This Week in Blu-ray / DVD Releases: San Andreas, Tomorrowland, Mad Men

Last Updated on August 2, 2021

This Week: The Rock vs. Earthquake in San Andreas, last call for Mad Men, and the trippy failure of Tomorrowland.

► Movies just don’t come much more generic than SAN ANDREAS, and after awhile it seems by design. Everything about this Carlton Cruse-penned howler is in step with the disaster movie template, originated by ‘The Poseidon Adventure,’ perfected by Roland Emmerich, and mimicked to hilarious effect here. Every cliché is accounted for: The leading man (Dwayne Johnson) with family troubles. The scientist (Paul Giamotti, getting rock bottomed) with an ominous warning. The heroes narrowly escaping, the scumbag getting killed. Add some genuinely painful dialogue and the usual buffet of repetitive CGI effects, and you can’t even be mad at how dumb it all this – that’s just what these movies are. This one went above expectations at the box office, so expect more earthquakes in The Rock’s future. Blu-ray throws in some deleted scenes, commentary from director Brad Peyton, and a look at the not-so-fun reality of the San Andreas Fault shifting soon.

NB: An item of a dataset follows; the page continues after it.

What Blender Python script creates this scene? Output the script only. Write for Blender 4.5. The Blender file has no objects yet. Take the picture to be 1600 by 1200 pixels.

► One of the first big casualties of summer, Brad Bird’s TOMORROWLAND was marketed with an air of mystery which backfired. Big time. It didn’t help that the wonky story gets burdened by its own ambition. It’s an old-fashioned story about alternate realities trying to keep up with modern spectacle, and it’s rarely in sync. Still, away from the summer hype, I imagine it will gain fans through the years much like ‘The Rocketeer’ did after stiffing at the box office. Disney loads up on blu-ray goodies, including an extensive making-of, Bird’s production diaries, and eight deleted scenes with filmmaker intros.

► The final half-season of MAD MEN couldn’t possibly live up to the show’s incredible legacy, as per the unrealistic expectations of today’s spoiled TV viewer. But let your guard down, and this was a beautiful, satisfying ending for one of the best dramas in TV history, as Don (Jon Hamm, Emmy winner at last) goes through his final crisis on his way to some sort of salvation, as his second marriage disintegrates and his advertising firm is absorbed by the competition. January Jones and Elizabeth Moss save their best work of the entire series for these final seven episodes, and strange as that final moment of Zen was in the finale, it brought Don’s seven-season arc to a trippy, somewhat happy end. A brilliant ride from start to finish.

► You know what this Halloween needs? More found footage horror. THE GALLOWS sucks up to every cliché it can find, and still managed a tidy profit this summer. Twenty years after a student was killed during a high school production, a new group of theatre students decide to stage the same play as a tribute. But when they get locked in the school one night, an entity dressed as a hangman shows them how cutthroat theatre can be. Blu-ray includes director Chris Lofing and Travis Cluff’s original ‘guerilla-style’ version of the film, which prompted Blumhouse Productions to scoop it.

► Even more than a year after Robin Williams’ death, ALADDIN is a tough one to revisit. His brilliance elevated what would otherwise be a middling Disney animated flick into a classic, and its rewatchability is amazing 23 years later. The Diamond Edition blu-ray includes a pristine new transfer, a 70-minute documentary, and nine minutes of never-before-seen outtakes of Williams’ voice work.

► Forrest Whitaker produced the Sundance favorite DOPE, which finds a high school geek obsessed with ‘90s rap (Shameik Moore, who you’ll be hearing plenty from) caught in a skirmish between rival street gangs. He ends up in possession of a backpack that’ll either end his life or possibly get him into Harvard. Puff Daddy and Pharrell Williams are among the executive producers.

► The movie Roger Ebert once called "reprehensible trash" gets the Criterion treatment this week, and it's a goodie. Like most of David Cronenberg's early movies, THE BROOD (1979) was laughably marketed and misunderstood, but found a way under your skin. Samantha Egger plays a disturbed woman undergoing a weird form of psychotherapy. At the same time, a group of mutated little creatures seem to attack people based on her wild mood swings. Cronenberg lays it on thick for the icky ending, and it was a sign of things to come. Blu-ray includes a new documentary on the film, a restored transfer of Cronenberg's 1970 feature Crimes of the Future, and a vintage 1980 clip of star Oliver Reed on the Merv Griffin Show.

► Stretching its concept past all logical road blocks, THE FOLLOWING threw in the towel after its third bizarre season. With his cult leader quarry finally on death row, former FBI agent Ryan Hardy (Kevin Bacon) starts slipping into insanity as his bond with the killer reaches levels fans found hard to swallow. Despite every goofy thing that’s already happened.